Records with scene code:
-*-*-
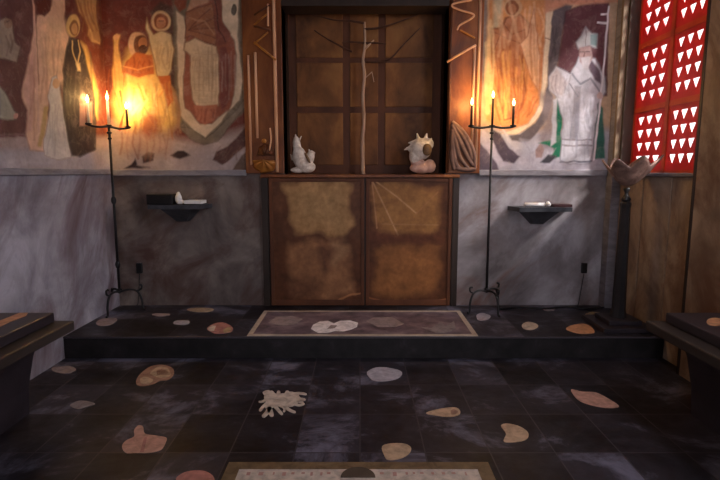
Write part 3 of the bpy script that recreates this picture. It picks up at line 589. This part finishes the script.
blob(s2, 'body', [('b', 421, 149, 11, 11, 0), ('b', 416, 155, 7, 10, 10), ('b', 428, 144, 6, 6, 0), ('t', [(414, 146, 0), (404, 150, -.01)], [.03, .004]), ('t', [(416, 142, 0), (408, 143, 0)], [.025, .004]),
     ('t', [(419, 142, 0), (417, 133, 0)], [.025, .005]), ('t', [(425, 141, 0), (427, 133, 0)], [.025, .005]), ('t', [(412, 152, 0), (406, 147, 0)], [.02, .004]), ('t', [(428, 142, 0), (432, 138, 0)], [.02, .005])], 'shell', .005, 2)
bm = bmesh.new(); c = Nn(426, 150); ball(bm, (c.x, ys_ - .066, c.z), (.042, .03, .05)); obj('aperture', bm, 'hollow', s2, True)
blob(s2, 'lip', [('b', 422, 168, 13, 5.5, 0), ('b', 418, 163, 8, 5, 10), ('b', 430, 166, 6, 7, -10)], 'shell_pink', .006, 3)
# ------------------------------------------------------------------ candelabra and candles
def candelabrum(X, Y, ang, label, leg_angs):
    t = thing('floor_candelabrum', label, 'candelabrum', (X, Y, PZ), 'iron candle stands beside the altar cabinet')
    zt_ = 1.665; d = Vector((math.cos(ang), math.sin(ang), 0)); o = Vector((X, Y, 0))
    obj('pole', T([(X, Y, PZ + .16), (X, Y, zt_ + .02)], [.011, .009], 12), 'iron', t, True)
    for z, r in ((PZ + .19, .022), (zt_ - .045, .02), (zt_ - .09, .016)): 
        bm = bmesh.new(); ball(bm, (X, Y, z), (r, r, .012)); obj('collar', bm, 'iron', t, True)
    pts = [o + d * s + Vector((0, 0, zt_ + dz)) for s, dz in ((-.19, .012), (-.15, .0), (-.08, -.006), (0, .004), (.08, -.006), (.15, 0), (.19, .012))]
    obj('arm', T(smoothpts(pts, 4), .009), 'iron', t, True)
    for s in (-.165, 0, .165):
        c = o + d * s; obj('drip_pan', L((c.x, c.y, zt_ + .008), [(.008, -.006), (.022, 0), (.026, .008), (.023, .008), (.012, .004)], 16), 'iron', t, True)
    for k, a in enumerate(leg_angs):
        e = Vector((math.cos(a), math.sin(a), 0)); n_ = 'leg'
        lp = [o + Vector((0, 0, PZ + .17)), o + e * .07 + Vector((0, 0, PZ + .185)), o + e * .135 + Vector((0, 0, PZ + .165)), o + e * .165 + Vector((0, 0, PZ + .09)), o + e * .17 + Vector((0, 0, PZ + .02)), o + e * .19 + Vector((0, 0, PZ + .009))]
        lg = obj(n_, T(smoothpts(lp, 5), .009, 10), 'iron', t, True)
        sc = [o + e * .13 + Vector((0, 0, PZ + .17)), o + e * .165 + Vector((0, 0, PZ + .185)), o + e * .17 + Vector((0, 0, PZ + .215)), o + e * .15 + Vector((0, 0, PZ + .22))]
        obj('scroll', T(smoothpts(sc, 5), [.008] * 15 + [.011], 8), 'iron', lg, True)
    return t, o, d, zt_ + .016
def candle(c, h, mat, label, lit=True, power=3., fl=.05):
    t = thing('candle', label, 'candle', c, 'burning candles on the iron stands')
    obj('stick', L(c, [(.0095, 0), (.0095, h - .006), (.007, h)], 14), mat, t, True)
    obj('flame', L((c[0], c[1], c[2] + h), [(.003, .0), (.009, .012), (.011, .022), (.008, .036), (.003, .05), (.001, fl + .006)], 14), 'flame', t, True)
    ld = bpy.data.lights.new('candle_light', 'POINT'); ld.energy = power * 1.9; ld.color = (1, .60, .20); ld.shadow_soft_size = .025
    lo = bpy.data.objects.new('candle_light', ld); COL.objects.link(lo); lo.location = (c[0], c[1] - .0, c[2] + h + .03)
    return t
def up(v, z): return (v.x, v.y, z)
t, o, d, z = candelabrum(-1.985, -.22, R(60), 'tall thin black iron candelabrum in the corner by the left wall', [R(20), R(140), R(262)])
for z_ in (1.085, .56):
    bm = bmesh.new(); ball(bm, (-1.985, -.22, z_), (.02, .02, .035)); obj('collar', bm, 'iron', t, True)
candle(up(o - d * .165, z), .155, 'wax', 'candle nearest the left wall on the corner candelabrum', power=3.2)
candle(up(o, z), .19, 'wax', 'tallest pale candle in the middle of the corner candelabrum', power=1.6, fl=.065)
candle(up(o + d * .165, z), .14, 'sleeve', 'dark candle at the right end of the corner candelabrum', power=5.4)
t, o, d, z = candelabrum(1.05, -.20, R(0), 'tall thin black iron candelabrum right of the cabinet doors', [R(205), R(-70), R(40)])
candle(up(o - d * .165, z), .155, 'sleeve', 'dark candle beside the right pilaster of the altar cabinet', power=3.4)
candle(up(o, z), .21, 'sleeve', 'tallest slim candle between two others on the stand right of the cabinet', power=2.2)
candle(up(o + d * .165, z), .15, 'sleeve', 'dark candle nearest the bishop fresco on the right stand', power=2.6)
# ------------------------------------------------------------------ wall shelves and what lies on them
def wall_shelf(x0, x1, yt, label):
    a, b = on_y(x0, yt, -.01), on_y(x1, yt, -.01); z = a.z; cx = (a.x + b.x) / 2
    t = thing('wall_shelf', label, 'shelf', (cx, 0, z), 'stone shelves on the lower back wall')
    obj('slab', prism([(a.x, -.001, z), (b.x, -.001, z), (b.x - .04, -.2, z), (a.x + .04, -.2, z)], (0, 0, -.035)), 'shelf_stone', t)
    w = b.x - a.x; bm = bmesh.new()
    top = [(cx - .17, -.001), (cx + .17, -.001), (cx + .13, -.16), (cx - .13, -.16)]; bot = [(cx - .06, -.001), (cx + .06, -.001), (cx + .04, -.04), (cx - .04, -.04)]
    A = [bm.verts.new((x, y, z - .035)) for x, y in top]; B = [bm.verts.new((x, y, z - .15)) for x, y in bot]
    bm.faces.new(A[::-1]); bm.faces.new(B)
    for i in range(4): bm.faces.new((A[i], A[(i + 1) % 4], B[(i + 1) % 4], B[i]))
    obj('bracket', bm, 'shelf_stone', t); return cx, z
cx, z = wall_shelf(152, 212, 203.5, 'dark stone wall shelf left of the cabinet holding a black book')
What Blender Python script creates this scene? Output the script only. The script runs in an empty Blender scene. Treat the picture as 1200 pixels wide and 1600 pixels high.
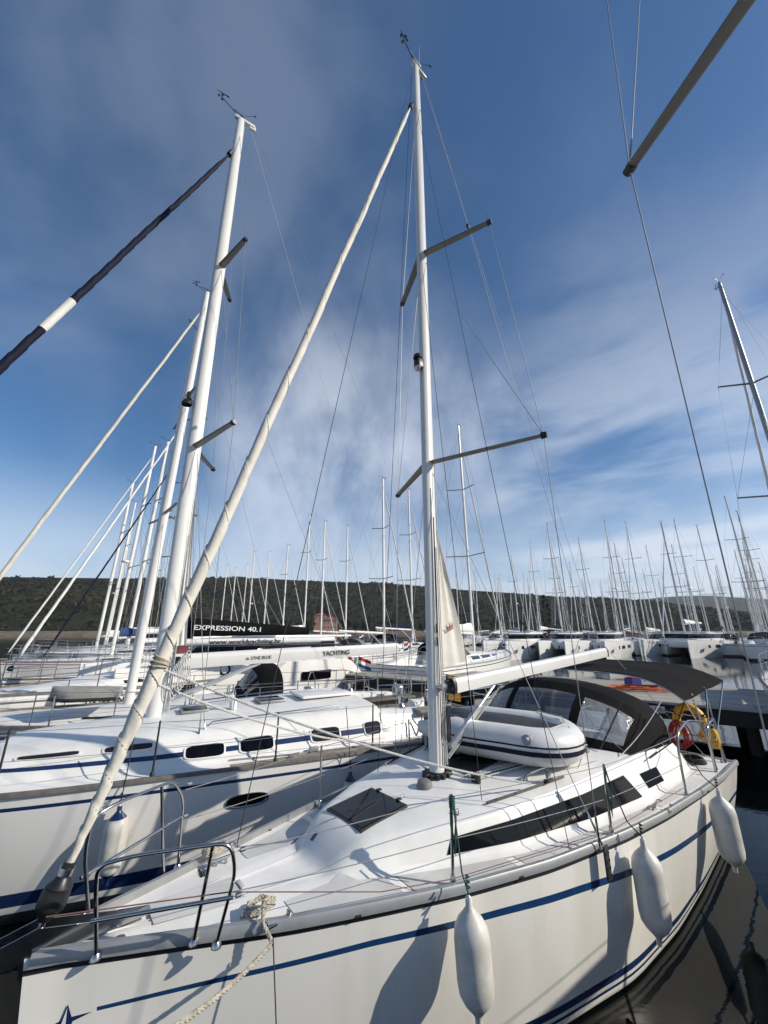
import bpy, bmesh, math, random
from math import sin, cos, pi, radians, sqrt, atan2, exp
from mathutils import Vector, Matrix
random.seed(7)
S = bpy.context.scene
COL = S.collection
# ------------------------------------------------------------------ camera
CAM_H, CAM_T, CAM_F = 2.98, radians(17.14), 598.0      # height (m), upward tilt, focal length in px of a 1200 px wide frame
cam_d = bpy.data.cameras.new('camera'); cam = bpy.data.objects.new('camera', cam_d); COL.objects.link(cam)
cam.location = (0, 0, CAM_H); cam.rotation_euler = (radians(90) + CAM_T, 0, 0)
cam_d.sensor_fit = 'HORIZONTAL'; cam_d.sensor_width = 36; cam_d.lens = CAM_F / 1200 * 36
cam_d.clip_start = 0.05; cam_d.clip_end = 9000
S.camera = cam
# ------------------------------------------------------------------ sun, sky, exposure
SUN_AZ, SUN_EL = radians(-10), radians(29)              # azimuth from +X towards +Y
sd = Vector((cos(SUN_AZ) * cos(SUN_EL), sin(SUN_AZ) * cos(SUN_EL), sin(SUN_EL)))
sl = bpy.data.lights.new('sun', 'SUN'); sl.energy = 4.3; sl.angle = radians(0.5); sl.color = (1, .92, .79)
so = bpy.data.objects.new('sun', sl); COL.objects.link(so); so.rotation_euler = sd.to_track_quat('Z', 'Y').to_euler()
S.view_settings.view_transform = 'Standard'; S.view_settings.look = 'None'
S.view_settings.exposure = 0.24; S.view_settings.gamma = 1
W_ = bpy.data.worlds.new('World'); S.world = W_; W_.use_nodes = True

class NT:
    def __init__(s, tree): s.t = tree; tree.nodes.clear()
    def n(s, typ, ins=None, **kw):
        nd = s.t.nodes.new(typ)
        for k, v in kw.items(): setattr(nd, k, v)
        for k, v in (ins or {}).items():
            if hasattr(v, 'is_output'): s.t.links.new(v, nd.inputs[k])
            else: nd.inputs[k].default_value = v
        return nd
    def math(s, op, a, b=0.0, c=0.0, clamp=False):
        nd = s.n('ShaderNodeMath', {0: a, 1: b, 2: c}, operation=op); nd.use_clamp = clamp; return nd.outputs[0]
    def mix(s, f, a, b):
        nd = s.n('ShaderNodeMix', data_type='RGBA')
        for k, v in ((0, f), (6, a), (7, b)):
            if hasattr(v, 'is_output'): s.t.links.new(v, nd.inputs[k])
            else: nd.inputs[k].default_value = v
        return nd.outputs[2]
    def noise(s, vec, scale, detail=3, rough=.5, dist=0.0):
        nd = s.n('ShaderNodeTexNoise', {'Scale': scale, 'Detail': detail, 'Roughness': rough, 'Distortion': dist})
        if vec is not None: s.t.links.new(vec, nd.inputs['Vector'])
        return nd.outputs['Fac']
    def ramp(s, f, lo, hi):
        nd = s.n('ShaderNodeMapRange', {0: f, 1: lo, 2: hi, 3: 0.0, 4: 1.0}); nd.interpolation_type = 'SMOOTHSTEP'; return nd.outputs[0]

def build_sky():
    w = NT(W_.node_tree)
    sky = w.n('ShaderNodeTexSky', sky_type='NISHITA', sun_disc=False)
    sky.sun_elevation = SUN_EL; sky.sun_rotation = pi / 2 - SUN_AZ
    sky.air_density = 1.0; sky.dust_density = .35; sky.ozone_density = 3.0; sky.altitude = 300
    tc = w.n('ShaderNodeTexCoord').outputs['Generated']
    sep = w.n('ShaderNodeSeparateXYZ', {0: tc}); X, Y, Z = sep.outputs
    # cloud sheet coordinates: the direction projected on a high flat layer
    zc = w.math('MAXIMUM', w.math('ADD', Z, .12), .03)
    px = w.math('DIVIDE', X, zc); py = w.math('DIVIDE', Y, zc)
    v = w.n('ShaderNodeCombineXYZ', {0: px, 1: py, 2: 0.0}).outputs[0]
    mp = w.n('ShaderNodeMapping', {0: v, 2: (0, 0, .9), 3: (1.0, .35, 1)}).outputs[0]
    n1 = w.noise(mp, 1.1, 6, .6, .35)
    mp2 = w.n('ShaderNodeMapping', {0: v, 2: (0, 0, -.55), 3: (2.6, .8, 1)}).outputs[0]
    mpv = w.n('ShaderNodeMapping', {0: tc, 2: (.35, .25, .1), 3: (5.0, 4.0, 2.0)}).outputs[0]
    n2 = w.math('ADD', w.math('MULTIPLY', w.noise(tc, 3.0, 5, .55, .3), .6), w.math('MULTIPLY', w.noise(mpv, 1.6, 8, .62, .6), .4))
    mph = w.n('ShaderNodeMapping', {0: tc, 2: (.1, .45, .0), 3: (1.6, 1.6, 6.5)}).outputs[0]
    n4 = w.noise(mph, 1.5, 6, .52, .3)
    mpw = w.n('ShaderNodeMapping', {0: tc, 2: (.2, .5, .25), 3: (4.5, 3.0, 2.2)}).outputs[0]
    n5 = w.math('ADD', w.math('MULTIPLY', w.noise(tc, 2.4, 4, .5, .25), .62), w.math('MULTIPLY', w.noise(mpw, 1.6, 8, .6, .2), .38))
    n3 = w.noise(tc, 2.4, 6, .5, .3)
    def blob(d, r0, r1):
        L = sqrt(sum(c * c for c in d)); d = [c / L for c in d]
        dot = w.n('ShaderNodeVectorMath', {0: tc, 1: d}, operation='DOT_PRODUCT').outputs['Value']
        return w.ramp(dot, cos(radians(r0)), cos(radians(r1)))
    def pdir(px_, py_):
        u = (px_ - 600) / CAM_F; q = (800 - py_) / CAM_F
        return (u, cos(CAM_T) - q * sin(CAM_T), sin(CAM_T) + q * cos(CAM_T))
    veil = w.math('MULTIPLY', w.ramp(n3, .42, .75), .12)                       # thin general veil
    c1 = w.math('MULTIPLY', blob(pdir(565, 690), 27, 2), w.ramp(n5, .34, .70))    # bright fan in the middle
    c2 = w.math('MULTIPLY', blob(pdir(1050, 690), 30, 6), w.ramp(n4, .34, .62))   # streaks on the right
    c3 = w.math('MULTIPLY', blob(pdir(200, 40), 36, 8), w.ramp(n3, .34, .62))     # grey veil high up
    c4 = w.math('MULTIPLY', w.math('SUBTRACT', 1.0, w.ramp(Z, .05, .36)), w.ramp(n4, .05, .55))             # low bank over the hills
    c5 = w.math('MULTIPLY', blob(pdir(1200, 300), 26, 6), w.ramp(n2, .4, .8))
    dens = w.math('ADD', w.math('ADD', w.math('MULTIPLY', c1, .95), w.math('MULTIPLY', c2, .48)), w.math('ADD', w.math('MULTIPLY', c3, .30), w.math('MULTIPLY', c4, .72)))
    dens = w.math('ADD', dens, w.math('MULTIPLY', c5, .3)); dens = w.math('MINIMUM', w.math('ADD', dens, veil), .85)
    hsv = w.n('ShaderNodeHueSaturation', {'Saturation': 1.20, 'Value': .92, 'Fac': 1.0, 'Color': sky.outputs[0]}); blue = hsv.outputs[0]
    cl = w.mix(w.ramp(Z, .30, .80), (6.4, 7.0, 8.0, 1), (2.5, 3.05, 4.1, 1))     # cloud colour: greyer overhead, paler low down
    col = w.mix(dens, blue, cl)
    bg = w.n('ShaderNodeBackground', {0: col, 1: .105})
    w.n('ShaderNodeOutputWorld', {0: bg.outputs[0]})
build_sky()

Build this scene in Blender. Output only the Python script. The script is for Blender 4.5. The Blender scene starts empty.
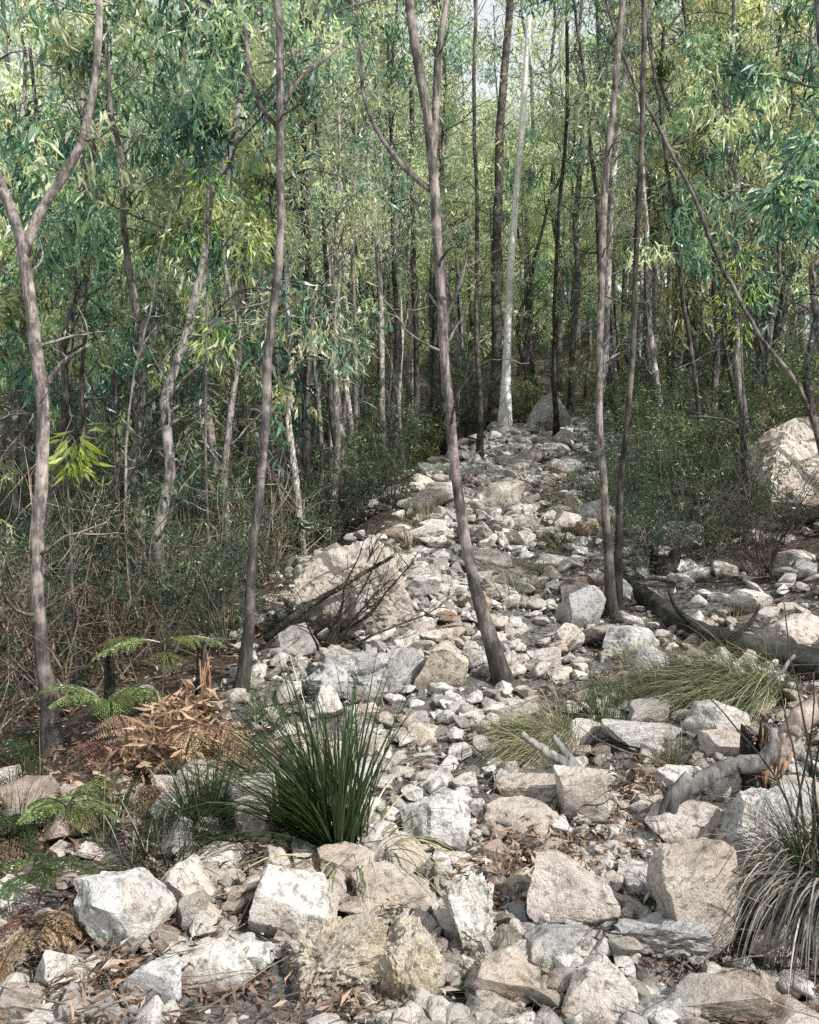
import bpy, bmesh, math, random
import numpy as np
from mathutils import Vector, noise as mnoise

R = math.radians
scene = bpy.context.scene
col = scene.collection
F = 852.0            # focal length in picture widths of a pixel grid 819 x 1024
CAMZ = 1.5

# ------------------------------------------------------------------ terrain
def smooth(a, b, x):
    t = np.clip((x - a) / (b - a), 0, 1)
    return t * t * (3 - 2 * t)

def pathx(y):
    return np.interp(y, [0, 3, 5, 7, 10, 14, 19, 25, 60], [.1, .14, .1, .45, .85, 1.5, 2.9, 4.2, 8])

_rs = np.random.RandomState(5)
_W = [(_rs.uniform(-1, 1, 2), _rs.uniform(0, 6.28), s) for s in (.5, .5, .9, .9, 1.6, 1.6, 2.9, 2.9, 5, 5) for _ in (0, 1)]
def bumps(x, y):
    z = 0
    for d, ph, s in _W:
        d = d / (np.hypot(*d) + 1e-6)
        z = z + np.sin((x * d[0] + y * d[1]) * s * 1.7 + ph) * .028 / s ** .8
    return z

def hgt(x, y):
    x = np.asarray(x, float); y = np.asarray(y, float)
    zc = np.interp(y, [-3, 2.5, 10, 19, 24, 35, 60, 120], [-.9, 0, 1.5, 3.35, 4.2, 6.6, 13.5, 30])
    zl = np.interp(y, [-3, 2.5, 5, 8, 12, 19, 24, 35, 60, 120], [-.7, -.03, -.05, .0, .6, 2.2, 3.2, 6.0, 13, 30])
    d = pathx(y) - x
    z = zc + (zl - zc) * smooth(.9, 3.0, d)
    z = z + .18 * np.clip(-d - .8, 0, 5) + .10 * np.clip(-d - 5.8, 0, 10) - .02 * np.clip(-d - 8, 0, 40)
    return z + bumps(x, y)

def h1(x, y): return float(hgt(x, y))

def ground_at(u, v):
    """the spot of ground seen at a picture position"""
    dx, dz = (u - 409.5) / F, (512 - v) / F
    y = 1.6
    while y < 70:
        if CAMZ + dz * y < h1(dx * y, y): break
        y += .03
    return Vector((dx * y, y, h1(dx * y, y)))

def at(u, v, y):
    return Vector(((u - 409.5) / F * y, y, CAMZ + (512 - v) / F * y))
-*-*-
GIVEN TASK:
Copy exactly the material above from the line with "Build this scene" to the line with "def h1(x, y): return float(hgt(x, y))", ends included, and nothing else. Leave out any picture.

SOLVED EXERCISE:
Build this scene in Blender. Output only the Python script. The script is for Blender 4.5. The Blender scene starts empty.
import bpy, bmesh, math, random
import numpy as np
from mathutils import Vector, noise as mnoise

R = math.radians
scene = bpy.context.scene
col = scene.collection
F = 852.0            # focal length in picture widths of a pixel grid 819 x 1024
CAMZ = 1.5

# ------------------------------------------------------------------ terrain
def smooth(a, b, x):
    t = np.clip((x - a) / (b - a), 0, 1)
    return t * t * (3 - 2 * t)

def pathx(y):
    return np.interp(y, [0, 3, 5, 7, 10, 14, 19, 25, 60], [.1, .14, .1, .45, .85, 1.5, 2.9, 4.2, 8])

_rs = np.random.RandomState(5)
_W = [(_rs.uniform(-1, 1, 2), _rs.uniform(0, 6.28), s) for s in (.5, .5, .9, .9, 1.6, 1.6, 2.9, 2.9, 5, 5) for _ in (0, 1)]
def bumps(x, y):
    z = 0
    for d, ph, s in _W:
        d = d / (np.hypot(*d) + 1e-6)
        z = z + np.sin((x * d[0] + y * d[1]) * s * 1.7 + ph) * .028 / s ** .8
    return z

def hgt(x, y):
    x = np.asarray(x, float); y = np.asarray(y, float)
    zc = np.interp(y, [-3, 2.5, 10, 19, 24, 35, 60, 120], [-.9, 0, 1.5, 3.35, 4.2, 6.6, 13.5, 30])
    zl = np.interp(y, [-3, 2.5, 5, 8, 12, 19, 24, 35, 60, 120], [-.7, -.03, -.05, .0, .6, 2.2, 3.2, 6.0, 13, 30])
    d = pathx(y) - x
    z = zc + (zl - zc) * smooth(.9, 3.0, d)
    z = z + .18 * np.clip(-d - .8, 0, 5) + .10 * np.clip(-d - 5.8, 0, 10) - .02 * np.clip(-d - 8, 0, 40)
    return z + bumps(x, y)

def h1(x, y): return float(hgt(x, y))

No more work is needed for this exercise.